I have done this before but it has been awhile.
Yesterday I recorded my vinyl records, 45s, and went to export them.
It appeared the first time that only ONE song went bc that’s all it showed in the box for “tracks”.
I burned the cd from my media player program on a diff computer and only ONE song went on bc I tested it in my car.
So I redid it and said how many tracks i had.
I burned it again with a new cd, and only ONE song again!
I did save the project in my audacity program, luckily…
What is going on???
Also, I will add …when i have the files on my laptop that I saved, ALL the songs are there!
I can play it from my laptop but that doesn’t work to play in my car and ESP not work to make cds for my friends–what I was trying to do!
THANKS…
That’s not related to Audacity.
There are 2 kinds of CDs… Audio CDs which don’t have “computer files” and “data CDs” which have computer files (like MP3 or WAV, etc.)

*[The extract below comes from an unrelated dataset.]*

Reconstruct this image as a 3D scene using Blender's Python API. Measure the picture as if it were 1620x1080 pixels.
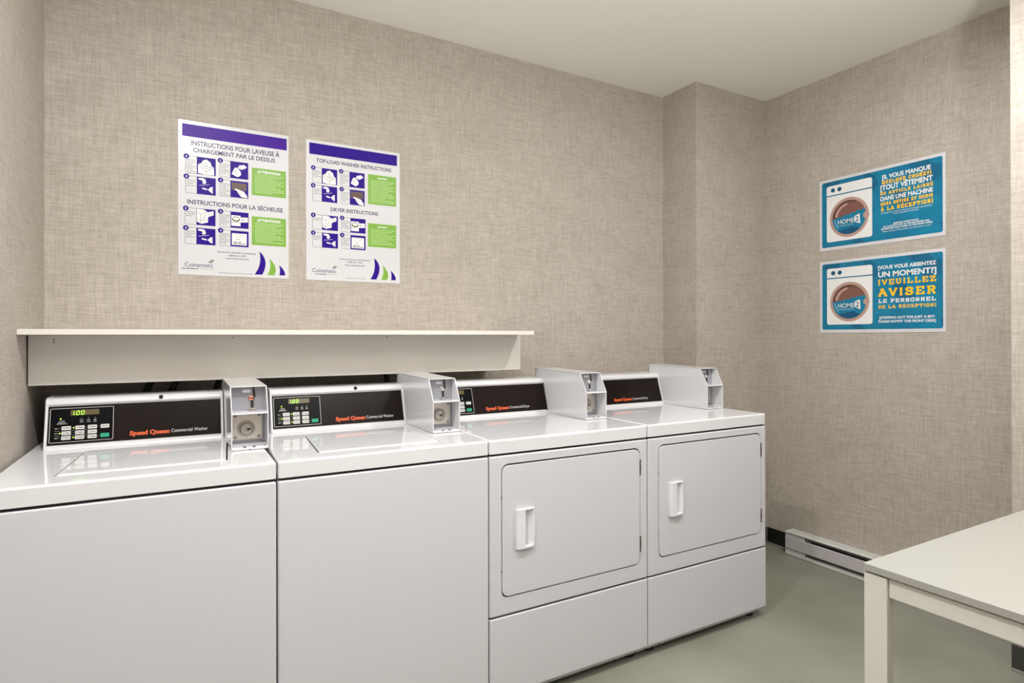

Some car stereos (and of course all computers) can play MP3s, but not all.
You should configure your CD burning application to make an “audio CD”. (You don’t want actual MP3 files burned to the disc.)
Normally, the burning application can convert MP3s to the audio CD format, but MP3 is lossy compression and audio CDs are lossless so you should avoid the lossy compression step. Although audio CDs are not WAV files they use the same underlying format as 16-bit, 44.1kHz, stereo, WAV.
Maybe try a different burning application, or try to find some online guides/help for whatever you are using.
I use ImgBurn and a Cue Sheet. Not the easiest way to do it, but with a cue sheet, you can control the “layout”. I copy a known-good cue sheet and edit it with Windows Notepad. It’s just a text file with .CUE file extension.
I looked back and how i ALWAYS burn cds and my files are ALL MP3s.
I do think it is an audacity thing bc of the way i originally saved it.
Besides, like i said, when it’s on my laptop it shows all 48 min or 53 min or whatever I have made from my vinyls.
I have done this countless times with windows media player–what I use to burn cds for audio and they are all MP3s that I have bought off amazon. I know of nothing else i have ever used. Because like i said, I just checked my files on windows media player. The place i rip, burn and etc. cds.
I appreciate your help but it’s an odd thing I have never run across.
I also tried to take the files from my laptop and put it on a cd through an external drive…it goes for awhile but then stops…that seems to be a different issue.
I will try an older laptop that has an internal cd slot and see if that works.
Thanks again and i will consider your thoughts but like i said before, this is an "odd’ thing to only do 1 song of about 15…and do so twice.
What does Windows show on the CD? Are you configured to show file extensions? If you’re seeing “MP3” you don’t have an audio CD. Audio CDs usually show “CDA” (CD audio) but that’s an abstraction… There are no actual CDA files on the disc and you can’t copy and paste them to your hard drive. They have to be “ripped”.
The file size is also a clue. Uncompressed CD audio is about 10MB per minute and MP3s are typically 2MB per minute depending on the amount of compression (bitrate). The data on the audio CD will be decompressed and “expanded” to 16-bit/44.1kHz stereo.
Yes, most burning applications can decompress MP3 to make an audio CD. But MP3 is lossy compression. Data is thrown away to make a smaller file and you should avoid it unless you need or want the smaller-compressed files.
MP3 is NOT “terrible”… It’s better than vinyl (as long as you avoid low bitrates). But it’s an extra step to compress and decompress and it can make the audio worse. And with repeated compression (such as opening an MP3 for editing, and then exporting again as MP3) some “damage” accumulates with every generation of compression.
In that case, you can’t avoid MP3. But you said it was a 45’s this time.
Computers aren’t as picky as audio CD players… Any computer can play just-about any audio file. Most DVD players can also play MP3, WAVs, and other “computer audio files”.
This might not be the problem… It’s one possibility, and maybe your car stereo can play MP3s.